55th Conference was a great success!



CUSTOMER SATISFACTION: FOUR CHALLENGES FOR QUALITY MANAGERS

Abstract

Purpose: This track session has two participant objectives. At the end of this session, participants will be able to:

  • Identify/develop sources of customer satisfaction data that can inform quality improvement processes
  • Select appropriate activities to meet the four challenges of customer satisfaction

    Although the ASQ Certified Quality Manager Handbook, and standards such as ISO 9000: 2000, MBNQA, as well as "gurus" such as Deming, Crosby, and Juran call for customer focus and customer satisfaction measurement, quality managers are uncomfortable with "imprecise" and "subjective" customer satisfaction data. For this session, customer satisfaction is defined as the extent to which customers' perceptions of product and service quality meet and exceed customer expectations. This session's customer satisfaction challenges may increase quality managers' discomfort with customer satisfaction data. However, this discomfort can be alleviated by following the suggested roadmap.

    Challenge One: What do they want?!! Do managers know and understand customer expectations? Meeting customer expectations is the challenge for managers. Quality managers have to help senior managers examine their own beliefs as well as what customers say. Many senior managers often may hear only what they want to hear.

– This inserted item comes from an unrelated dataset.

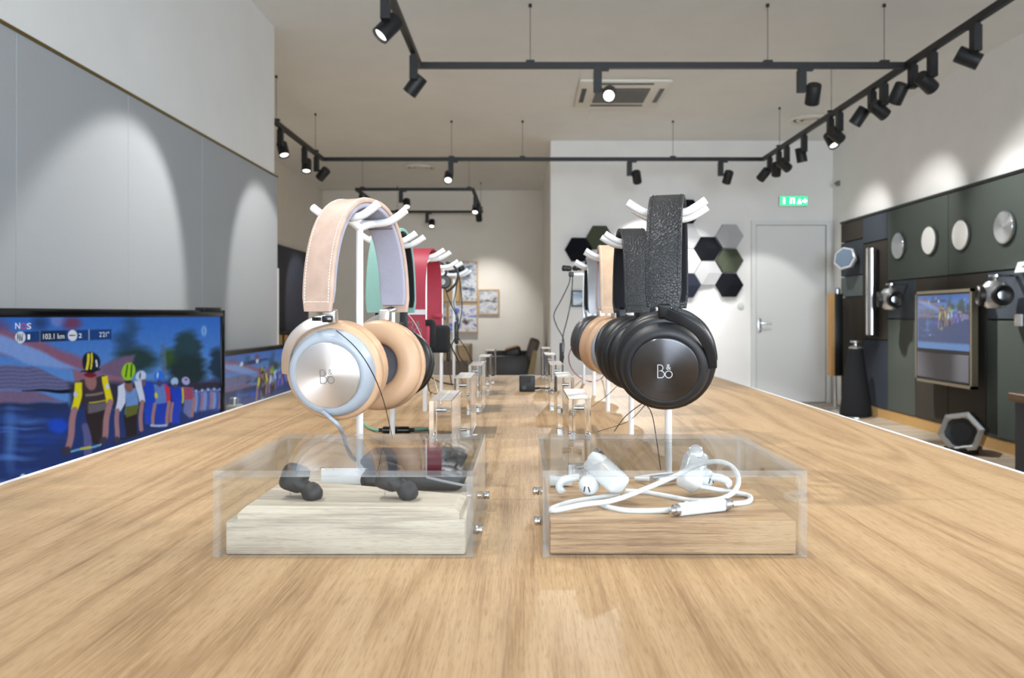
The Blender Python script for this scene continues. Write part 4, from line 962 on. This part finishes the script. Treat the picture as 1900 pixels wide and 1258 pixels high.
# ------------------------------------------------------------------ televisions on the left
def soft_poly(x, y, pts, s):
    n = len(pts); a = sum(pts[i][0] * pts[(i + 1) % n][1] - pts[(i + 1) % n][0] * pts[i][1] for i in range(n)); sg = 1 if a > 0 else -1; m = None
    for i in range(n):
        (x0, y0), (x1, y1) = pts[i], pts[(i + 1) % n]; L = math.hypot(x1 - x0, y1 - y0) + 1e-9
        d = sg * ((x1 - x0) * (y - y0) - (y1 - y0) * (x - x0)) / L; k = np.clip(d / s + .5, 0, 1); m = k if m is None else np.minimum(m, k)
    return m
def race(u, v):
    """the cycling broadcast, colour by position on the screen (crop units)"""
    x, y = u / .2703, (v - 560) / .2703
    rs = np.random.RandomState(3)
    x, y = x + 5 * np.sin(y / 41.0 + 1), y + 4 * np.sin(x / 37.0)
    img = np.zeros(x.shape + (3,)); 
    def col(c): return np.array(c, float)
    t = np.clip(y / 500, 0, 1)[..., None]; img[:] = col((40, 98, 196)) * (1 - t) + col((88, 140, 214)) * t
    def put(m, c, a=1.0): nonlocal img; m = (m * a)[..., None]; img = img * (1 - m) + col(c) * m
    def E(cx, cy, rx, ry, c, s=.25, a=1.0): put(np.clip((1 - np.sqrt(((x - cx) / rx) ** 2 + ((y - cy) / ry) ** 2)) / s, 0, 1), c, a)
    def PL(pts, c, s=8, a=1.0): put(soft_poly(x, y, pts, s), c, a)
    def LN(x0, y0, x1, y1, w, c, a=1.0):
        L = math.hypot(x1 - x0, y1 - y0); tt = np.clip(((x - x0) * (x1 - x0) + (y - y0) * (y1 - y0)) / L ** 2, 0, 1)
        d = np.hypot(x - x0 - tt * (x1 - x0), y - y0 - tt * (y1 - y0)); put(np.clip((w - d) / (w * .35) , 0, 1), c, a)
    E(390, 130, 70, 50, (104, 130, 204), .6); E(490, 150, 90, 60, (112, 62, 96), .7); E(270, 150, 90, 80, (38, 70, 128), .8)
    E(120, 40, 240, 60, (70, 90, 160), .8, .6); E(-60, 200, 160, 120, (104, 70, 110), .7)
    wob = 10 * np.sin(y / 17.0) + 6 * np.sin(y / 7.0 + x / 60)
    xs = x; x = x + wob
    E(900, 160, 80, 150, (44, 78, 120), .9, .85); E(860, 270, 110, 110, (36, 64, 96), .7, .8); E(930, 400, 190, 120, (34, 60, 62), .5)
    E(1165, 390, 80, 90, (52, 84, 40), .5); E(1290, 330, 115, 160, (38, 66, 76), .35); E(1285, 480, 160, 150, (30, 50, 54), .4); E(1500, 430, 80, 140, (32, 54, 76), .4)
    x = xs
    LN(1122, 300, 1126, 560, 18, (86, 108, 150), .7)
    PL([(-300, 120), (0, 190), (250, 255), (700, 450), (700, 500), (300, 420), (-300, 300)], (134, 92, 122), 40)
    PL([(-300, 190), (0, 225), (200, 300), (560, 480), (540, 560), (230, 440), (-300, 400)], (122, 156, 222), 24)
    PL([(690, 440), (850, 368), (925, 362), (860, 545), (700, 500)], (112, 92, 124), 24)
    PL([(500, 470), (860, 520), (860, 560), (520, 560)], (140, 100, 124), 14)
    PL([(-300, 430), (220, 440), (510, 560), (510, 602), (-300, 606)], (104, 106, 150), 14)
    st_ = (np.sin(y / 4.2 + x / 300) > .2) * 1.0
    put(soft_poly(x, y, [(-300, 440), (220, 445), (510, 565), (510, 602), (-300, 606)], 14) * st_, (78, 84, 130), .6)
    PL([(150, 604), (560, 600), (560, 632), (150, 612)], (10, 16, 38), 8)
    PL([(-300, 612), (230, 612), (430, 680), (-300, 720)], (116, 98, 134), 16); PL([(-300, 700), (460, 690), (560, 900), (-300, 780)], (38, 50, 88), 20)
    PL([(480, 560), (1600, 540), (1600, 720), (480, 760)], (48, 46, 66), 40)
    PL([(-300, 730), (420, 730), (1600, 640), (1600, 1400), (-300, 1400)], (30, 54, 116), 60)
    for k in range(26):
        yy = rs.uniform(720, 1250); xx = rs.uniform(-200, 330); E(xx, yy, rs.uniform(120, 260), rs.uniform(10, 34), [(66, 110, 204), (90, 138, 222), (34, 56, 108), (48, 84, 170)][k % 4], .9, .6)
    E(70, 950, 60, 300, (92, 146, 226), .9, .6)
    E(400, 850, 90, 70, (18, 74, 206), .5); E(300, 960, 120, 60, (22, 60, 150), .9, .7)
    skin, dk = (160, 120, 128), (48, 38, 42)
    # distant riders
    for k in range(9):
        cx = 1345 + k * 21; E(cx, 610 - k * 1.0 + (k % 2) * 8, 13, 14, [(150, 180, 232), (90, 120, 200)][k % 2], .4)
        PL([(cx - 12, 622), (cx + 13, 620), (cx + 16, 700), (cx + 4, 760 - k * 4), (cx - 14, 740)], [(120, 150, 214), (70, 96, 170), (150, 120, 150)][k % 3], 8)
    PL([(1255, 585), (1330, 585), (1335, 700), (1310, 800), (1262, 760)], (110, 120, 176), 10); PL([(1255, 590), (1325, 588), (1322, 665), (1262, 672)], (158, 72, 104), 8); E(1280, 543, 32, 32, (160, 172, 226), .25); E(1282, 535, 14, 10, (170, 60, 90), .5); LN(1250, 600, 1246, 690, 12, (208, 200, 60)); LN(1330, 660, 1322, 780, 13, skin)
    PL([(1170, 580), (1250, 582), (1244, 700), (1240, 840), (1185, 840)], (22, 64, 196), 10); E(1203, 550, 30, 32, (158, 192, 236), .25); E(1204, 585, 18, 22, (70, 70, 96), .4); LN(1180, 700, 1176, 820, 12, skin)
    PL([(985, 545), (1055, 555), (1060, 700), (1050, 850), (1000, 840)], (24, 70, 200), 10); E(970, 512, 40, 40, (194, 210, 240), .2); E(965, 510, 8, 30, (70, 84, 120), .5); E(988, 560, 22, 30, (110, 90, 110), .4)
    PL([(1058, 560), (1155, 548), (1165, 690), (1150, 850), (1075, 850)], (22, 62, 186), 10); PL([(1058, 565), (1140, 560), (1140, 690), (1062, 700)], (92, 128, 200), 10); PL([(1130, 555), (1168, 590), (1164, 690), (1138, 690)], (194, 52, 84), 8); E(1068, 640, 14, 26, (214, 200, 70), .4); E(1096, 512, 38, 46, (46, 112, 226), .2); E(1085, 500, 8, 30, (190, 214, 245), .5); E(1098, 556, 24, 28, (74, 70, 110), .4); LN(1060, 700, 1052, 840, 14, skin); LN(1156, 690, 1150, 830, 14, skin); LN(1040, 850, 1145, 845, 9, (170, 190, 226))
    # second rider
    PL([(850, 700), (955, 690), (935, 920), (862, 920)], (34, 30, 34), 10); PL([(858, 600), (935, 590), (950, 730), (860, 770)], (106, 148, 214), 10); PL([(860, 715), (950, 705), (945, 770), (870, 790)], (96, 104, 40), 8)
    PL([(812, 580), (862, 552), (856, 690), (830, 750), (792, 748)], (206, 218, 246), 8); PL([(925, 540), (975, 548), (992, 690), (952, 690)], (200, 214, 244), 8)
    LN(808, 748, 800, 930, 19, skin); LN(972, 690, 968, 880, 17, skin); E(886, 580, 34, 46, (128, 92, 88), .3); E(886, 545, 30, 14, (36, 34, 40), .4); E(882, 475, 50, 66, (150, 204, 40), .14)
    LN(870, 430, 868, 510, 7, (70, 100, 30)); LN(900, 430, 903, 510, 7, (60, 90, 30)); LN(790, 950, 960, 910, 9, (40, 40, 54)); E(798, 950, 26, 30, (60, 56, 76), .4)
    # leading rider
    LN(590, 860, 610, 1060, 34, (96, 96, 150), .9); PL([(585, 745), (735, 725), (715, 930), (700, 1000), (630, 960)], (42, 34, 38), 12); PL([(556, 540), (715, 505), (742, 735), (600, 765)], (58, 48, 56), 10)
    PL([(600, 700), (735, 690), (738, 740), (610, 765)], (120, 118, 130), 10, .7); LN(590, 640, 700, 625, 10, (170, 160, 150), .6); LN(610, 690, 715, 680, 7, (196, 190, 60), .8)
    PL([(520, 560), (568, 556), (560, 640), (536, 748), (488, 742)], (228, 218, 24), 8); PL([(702, 515), (742, 512), (772, 688), (724, 698)], (228, 218, 24), 8); E(515, 640, 18, 24, (190, 205, 240), .4); E(740, 585, 16, 24, (200, 214, 240), .4)
    LN(512, 746, 470, 1000, 27, skin); LN(752, 692, 716, 930, 25, skin); E(458, 1025, 44, 40, (54, 50, 70), .4); E(706, 955, 36, 34, (60, 56, 78), .4); LN(495, 1030, 690, 980, 9, (110, 170, 214)); LN(560, 1010, 620, 995, 10, (190, 190, 60))
    E(628, 545, 46, 66, (150, 108, 108), .25); E(622, 500, 50, 20, (126, 20, 44), .3); E(622, 415, 66, 78, (20, 32, 46), .12); LN(606, 360, 594, 460, 11, (222, 210, 40)); LN(628, 350, 622, 455, 7, (222, 210, 40)); LN(655, 400, 662, 440, 7, (210, 220, 235)); LN(560, 480, 684, 462, 7, (14, 20, 34))
    x, y = u / .2703, (v - 560) / .2703
    # banner
    put(soft_poly(x, y, [(112, 206), (765, 188), (765, 258), (112, 280)], 3), (18, 56, 116), .85); PL([(275, 200), (450, 196), (450, 270), (275, 275)], (26, 44, 78), 3)
    E(140, 244, 37, 42, (222, 230, 244), .06); E(498, 231, 33, 39, (222, 230, 244), .06)
    for k in range(3): LN(124 + k * 15, 222, 120 + k * 15, 266, 4.5, (30, 50, 84))
    LN(478, 231, 518, 231, 4, (30, 50, 84)); LN(274, 200, 274, 278, 2.5, (200, 214, 236)); LN(610, 190, 610, 264, 2.5, (200, 214, 236))
    E(1400, 200, 24, 46, (128, 176, 236), .5); E(1400, 200, 6, 30, (70, 124, 214), .5); E(160, 1205, 24, 24, (222, 230, 244), .1)
    g = (np.sin(x * .11 + 3 * np.sin(y * .05)) * np.sin(y * .13 + 2 * np.sin(x * .031)) + .6 * np.sin(x * .37 + y * .05) * np.sin(y * .31 - x * .04))
    img = img * (1 + .025 * g[..., None]) * .92
    return np.clip(img, 0, 255) / 255.0
def vcol_mat(name, s):
    n = N(name); at = n.n('ShaderNodeAttribute', attribute_name='picture'); n.l(at.outputs['Color'], n.b.inputs['Emission Color'])
    n.b.inputs['Emission Strength'].default_value = s; n.b.inputs['Base Color'].default_value = (.006, .006, .008, 1); n.set(Roughness=.16); n.b.inputs['Specular IOR Level'].default_value = .3; n.m.cycles.emission_sampling = 'NONE'
    return n.m
def screen(name, o, e, w, h, nx, ny, cfun, m, parent, M0):
    """flat lit screen, lower left corner o, unit direction e along its width (in parent space)"""
    o, e = Vector(o), Vector(e); gx, gy = np.meshgrid(np.linspace(0, 1, nx), np.linspace(0, 1, ny))
    vs = np.stack([o.x + e.x * w * gx, o.y + e.y * w * gx, o.z + h * gy], -1).reshape(-1, 3)
    idx = np.arange(nx * ny).reshape(ny, nx); fs = np.stack([idx[:-1, :-1], idx[:-1, 1:], idx[1:, 1:], idx[1:, :-1]], -1).reshape(-1, 4)
    me = bpy.data.meshes.new(name); me.from_pydata(vs.tolist(), [], fs.tolist()); me.update(); me.materials.append(m)
    c = cfun(gx.reshape(-1), gy.reshape(-1)); c = np.where(c <= .04045, c / 12.92, ((c + .055) / 1.055) ** 2.4)
    at = me.color_attributes.new('picture', 'FLOAT_COLOR', 'POINT'); at.data.foreach_set('color', np.concatenate([c, np.ones((len(c), 1))], 1).astype(np.float32).reshape(-1))
    ob = bpy.data.objects.new(name, me); COL.objects.link(ob); ob.parent = parent; ob.matrix_local = M0; return ob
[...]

    What is the spec? What are the requirements? Conformance to customer requirements is a "going out of business" business model. Although reducing defects and returns, meeting tightened specs, increasing throughput, and reducing inventory are all good things to do, the customer may and does look for more. The barriers to senior management knowing what customers want will be detailed.

    Challenge Two: We can't give away the store!! Product and service quality goals are decided by managers, but the quality goals are not what the customer wants. Many organizations commit the mistake of hoping for "A" while doing "B". The problem, helping management understand customer expectations so that data-based decisions about resource deployment can be made, will be examined. Similarly, the most common data sources that will persuade managers to talk the talk will be outlined.

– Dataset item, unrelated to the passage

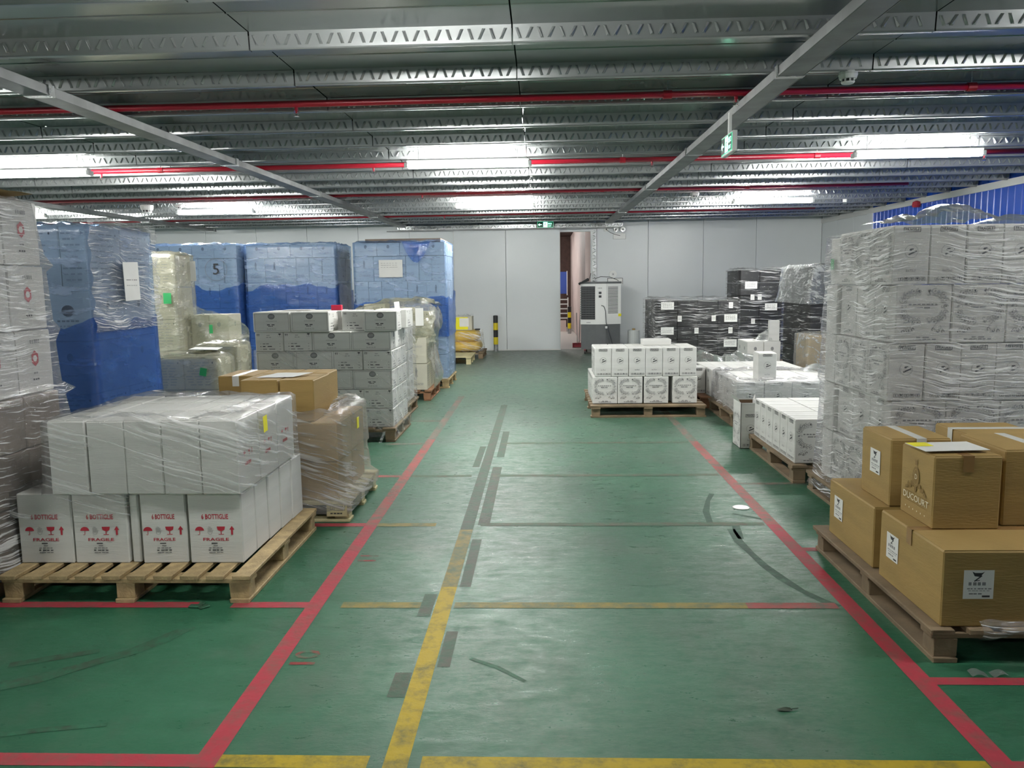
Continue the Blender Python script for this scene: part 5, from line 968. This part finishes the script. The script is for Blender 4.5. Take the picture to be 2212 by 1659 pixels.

    Challenge Three: Walking the talk. This is the most difficult challenge to address. As Deming has observed, management controls the resources for change. How employees can and do behave is the result of how managers hire, train, supervise, support, empower and reward employees.

    Challenge Four: Discontinue throwing problems over the wall; instead, break down the walls. As Deming noted in his Ninth Point, success depends upon breaking down barriers between departments. Customers often experience their greatest frustrations when employees of one department do not behave as communications from another department had led the customers to expect. Customers often report that promises have not been met. Customer complaints should be a source for preventative actions rather than a leading indicator of customers and revenue lost.

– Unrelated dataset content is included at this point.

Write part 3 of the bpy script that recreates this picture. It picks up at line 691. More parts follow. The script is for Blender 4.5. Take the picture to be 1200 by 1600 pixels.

    After the four challenges are described, a number of real-world cases will be briefly examined to illustrate some possible ways to meet those challenges. These cases will exemplify much of the roadmap to meet the four challenges.

    Finally, a roadmap will be offered with many of the concomitant issues from each challenge delineated, sources of data suggested, possible quality tools for causal analysis provided, as well as print and web resources for further action listed.

    Brief Outline of Presentation:

    1. Introduction
    2. Four Challenges
      1. What do they want
      2. We can't give away the store
      3. Walking the talk
      4. Break down the walls
    3. Four challenges applied to real world problems
      1. LL Bean
      2. Client had a system that made it difficult to give the company money
      3. Client only wanted to measure products and services offered not what customers expected
      4. Client wanted reduced operational costs, but sales and marketing opposed the cost savings
      5. Nordstrom
      6. Maui Jim
      7. Ritz Hotels
      8. Case where the "right" question determined a quality outcome for a corporate console
      9. Boston Coach
      10. Client wanted customer data to align with major customers
      11. Others
    4. Road map to meet the Four Challenges will include
      1. Customer data
      2. Internal survey data
        1. Training needs analysis
        2. Employee perceptions of customer satisfaction
      3. Dialogue with customers
      4. Improved horizontal and vertical communication
      5. Influencing IT to support customer quality initiatives
      6. Empowerment is still a good idea

    Bio

    Roger Berg, Ph. D. - From 1972-1987, I was a Professor at the University of Nebraska. For half my tenure, I directed an organizational improvement program for the US DOE. From 1987 to 1996, I managed training and organizational improvement for the MITRE Corporation. When MITRE's government customers began to implement quality, I helped internal units develop parallel quality processes. In 1995, I was part of the first group to receive QMgr certification. In April, May and June of 1996, I taught a Customer Satisfaction Course for ASQ Boston Section at Bard. My later positions as Worldwide Quality Research Manager and Customer Satisfaction Manager in Lotus (an IBM Company) Development's Quality Management and Customer Loyalty Group and my role as a Senior Marketing Research Analyst have also been used to develop this session. Now, at Northeast Quality Research, we help clients develop a cost-effective customer satisfaction measurement capability that builds customer loyalty & improves business processes.